Changes to online privacy rules are affecting how publishers make money serving internet ads, and when companies like Apple restrict certain types of tracking, it cuts into their ad revenue, according to executives from Condé Nast and The Wall Street Journal, who spoke at AdAge’s Next: Publishing forum in New York City.
Craig Kostelic, Condé Nast’s chief business officer, head of U.S. advertising revenue and global video sales, and Josh Stinchcomb, global chief revenue officer of The Wall Street Journal and Barron’s Group, discussed the changing privacy landscape and how it impacts digital advertising. Apple has been leading the way to prevent online tracking on its mobile devices and Safari web browser, introducing ways for consumers to hide their online activity—activity that has typically been a source of data for marketers to target ads.

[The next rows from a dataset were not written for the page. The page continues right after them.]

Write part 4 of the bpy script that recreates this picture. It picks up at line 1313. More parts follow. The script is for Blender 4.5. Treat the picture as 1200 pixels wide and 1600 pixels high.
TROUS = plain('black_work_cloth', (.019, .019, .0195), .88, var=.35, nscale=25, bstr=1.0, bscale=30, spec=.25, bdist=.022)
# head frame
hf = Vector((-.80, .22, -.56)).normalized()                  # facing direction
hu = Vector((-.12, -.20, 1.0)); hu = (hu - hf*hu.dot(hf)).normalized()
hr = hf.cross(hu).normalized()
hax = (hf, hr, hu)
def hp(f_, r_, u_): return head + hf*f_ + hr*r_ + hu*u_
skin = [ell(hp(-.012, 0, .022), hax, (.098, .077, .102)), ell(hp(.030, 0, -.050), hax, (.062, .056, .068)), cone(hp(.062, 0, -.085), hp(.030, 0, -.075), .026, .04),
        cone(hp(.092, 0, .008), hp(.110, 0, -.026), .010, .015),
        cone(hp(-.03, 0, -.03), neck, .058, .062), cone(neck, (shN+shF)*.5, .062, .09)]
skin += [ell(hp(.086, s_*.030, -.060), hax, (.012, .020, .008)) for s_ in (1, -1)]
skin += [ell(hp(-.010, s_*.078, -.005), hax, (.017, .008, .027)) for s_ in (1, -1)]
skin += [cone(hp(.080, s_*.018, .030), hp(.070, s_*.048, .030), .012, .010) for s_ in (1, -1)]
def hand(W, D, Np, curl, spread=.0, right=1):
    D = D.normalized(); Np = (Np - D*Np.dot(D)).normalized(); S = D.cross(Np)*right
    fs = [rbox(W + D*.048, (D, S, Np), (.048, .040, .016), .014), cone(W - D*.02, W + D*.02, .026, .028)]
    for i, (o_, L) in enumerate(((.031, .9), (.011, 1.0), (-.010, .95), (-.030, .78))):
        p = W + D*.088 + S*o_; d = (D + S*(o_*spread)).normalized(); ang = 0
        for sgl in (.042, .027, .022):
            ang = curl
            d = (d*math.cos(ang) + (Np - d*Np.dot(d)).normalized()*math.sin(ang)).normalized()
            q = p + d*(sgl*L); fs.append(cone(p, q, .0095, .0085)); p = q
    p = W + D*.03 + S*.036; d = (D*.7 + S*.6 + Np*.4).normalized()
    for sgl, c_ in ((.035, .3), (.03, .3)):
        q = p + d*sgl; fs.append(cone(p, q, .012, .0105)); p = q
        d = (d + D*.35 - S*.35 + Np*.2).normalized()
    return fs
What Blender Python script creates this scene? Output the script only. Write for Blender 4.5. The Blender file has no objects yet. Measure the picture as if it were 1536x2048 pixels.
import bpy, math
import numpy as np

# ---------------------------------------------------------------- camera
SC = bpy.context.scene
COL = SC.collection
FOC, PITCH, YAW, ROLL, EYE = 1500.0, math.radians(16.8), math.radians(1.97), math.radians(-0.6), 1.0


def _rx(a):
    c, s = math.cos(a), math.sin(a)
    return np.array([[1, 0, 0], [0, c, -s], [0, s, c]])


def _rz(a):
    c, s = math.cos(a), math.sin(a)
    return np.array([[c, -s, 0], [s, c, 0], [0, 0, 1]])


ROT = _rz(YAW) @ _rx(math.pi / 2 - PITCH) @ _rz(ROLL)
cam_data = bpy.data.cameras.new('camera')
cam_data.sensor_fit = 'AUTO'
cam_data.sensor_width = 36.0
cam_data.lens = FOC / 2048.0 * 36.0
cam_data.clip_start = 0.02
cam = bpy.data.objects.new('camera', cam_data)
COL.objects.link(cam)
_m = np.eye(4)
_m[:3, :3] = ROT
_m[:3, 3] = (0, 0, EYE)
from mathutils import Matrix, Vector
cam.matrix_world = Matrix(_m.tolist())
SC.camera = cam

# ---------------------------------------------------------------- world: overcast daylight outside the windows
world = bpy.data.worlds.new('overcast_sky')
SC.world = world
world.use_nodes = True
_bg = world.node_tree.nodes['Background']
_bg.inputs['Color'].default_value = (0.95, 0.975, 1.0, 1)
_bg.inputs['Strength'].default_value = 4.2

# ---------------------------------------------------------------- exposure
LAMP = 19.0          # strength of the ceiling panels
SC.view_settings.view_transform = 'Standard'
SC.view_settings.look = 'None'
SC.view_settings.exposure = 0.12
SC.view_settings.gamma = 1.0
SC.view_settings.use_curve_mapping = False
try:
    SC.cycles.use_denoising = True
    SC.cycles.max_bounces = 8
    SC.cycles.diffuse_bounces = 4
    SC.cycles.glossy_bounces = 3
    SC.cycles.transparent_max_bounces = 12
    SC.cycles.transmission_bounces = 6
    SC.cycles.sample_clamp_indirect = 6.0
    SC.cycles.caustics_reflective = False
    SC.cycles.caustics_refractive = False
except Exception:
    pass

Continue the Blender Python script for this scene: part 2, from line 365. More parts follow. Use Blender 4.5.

There has been an ongoing debate in the advertising community about just how much Apple’s changes, and those of other platforms, too, could harm the businesses that rely on highly targeted digital ads, like publishers. For instance, Google has been pressured to implement similar anti-tracking measures in its Chrome browser, providing tools that would give people more control over how websites collect “cookies”—which are the trackers that collect online data about consumers when they visit websites. Google has warned that going too aggressively after standard practices in online advertising could harm publishers, claiming the lack of data with devalue ads.
Here’s what Kostelic and Stinchcomb had to say about the privacy measures and how publishers are evolving:
Data and targeting affects pricing
Both executives say that they see a difference in the value of ads, depending on whether a reader comes to sites through Apple or Google browsers. Visitors through Apple browser, where cookie tracking is more limited, lead to cheaper ads.
“Obviously, the more that you understand who somebody is and what actions they're taking and an ability to retarget them,” Kostelic says, “the higher the price point that they're willing to pay from a supply standpoint. And without that information the less they're willing to pay.”
The publishers are able to see the relative value of a Google browser versus an Apple one when the ads are being served in open ad auctions. Not all of the inventory is sold that way, because premium publishers often have direct relationships with the advertisers to set prices, rather than send the ad space to the real-time programmatic auctions. But when they do, “We are seeing significantly lower eCPMs [effective cost per thousand ads],” Stinchcomb says. “So, I think that's a sort of early look at sort of diminished value of inventory when you start to take out certain targeting capabilities.”
Contextual advertising advances
Publishers are moving more toward contextual advertising, which is the way ads used to be served online—targeted to the content on the website and not to the individual visitor. However, contextual advertising is becoming more advanced.
“You're seeing a lot of publishers, I think smartly sort of beef up their contextual targeting capabilities. You know, we certainly are doing that,” Stinchcomb says. “I think contextual targeting, which I guess is kind of where the web started, is going to come somewhat back into vogue and be part of the mix of solutions.”
Kostelic says that the move to contextual advertising needs to include higher prices, too. The publishers should charge a premium for providing contextual data that helps advertisers understand the quality of the ad inventory. “I think publishers will start to bring more contextual data into the programmatic offering,” Kostelic says.
Apple News ad limits
Condé Nast and The Wall Street Journal are used to working with the platforms to share their publications to users on properties like Apple News and Facebook News. Apple News tests the limits of advertising to an app that his strict privacy controls.
Stinchcomb says the lack of data is a hindrance to publishers generating revenue on Apple News. “There's not a lot of demand there,” Stinchcomb says. “There's not a lot of value being created because they're so limiting in what you can do with data.”
Ready for privacy laws
The publishers are also preparing for the California Consumer Privacy Act, coming next year. The law is similar to the General Data Protection Regulation from the EU, which internet users might recognize from all the notices they see while visiting websites. The EU regulation prompted all websites to start displaying their cookie policies.
Stinchcomb and Kostelic say that the California rules could make it even harder to get people to consent to cookies, because the wording publishers have to use is stronger than what people see in Europe.
Instead of simply asking “are you OK with cookies,” the California law appears to require a notice about selling that data.
“I mean, CCPA [California privacy act] right now, there's going to be a giant ‘do not sell my data,’” Stinchcomb says. “Like that type of messaging, I think it's probably going to elicit a much stronger response than what we see in GDPR.”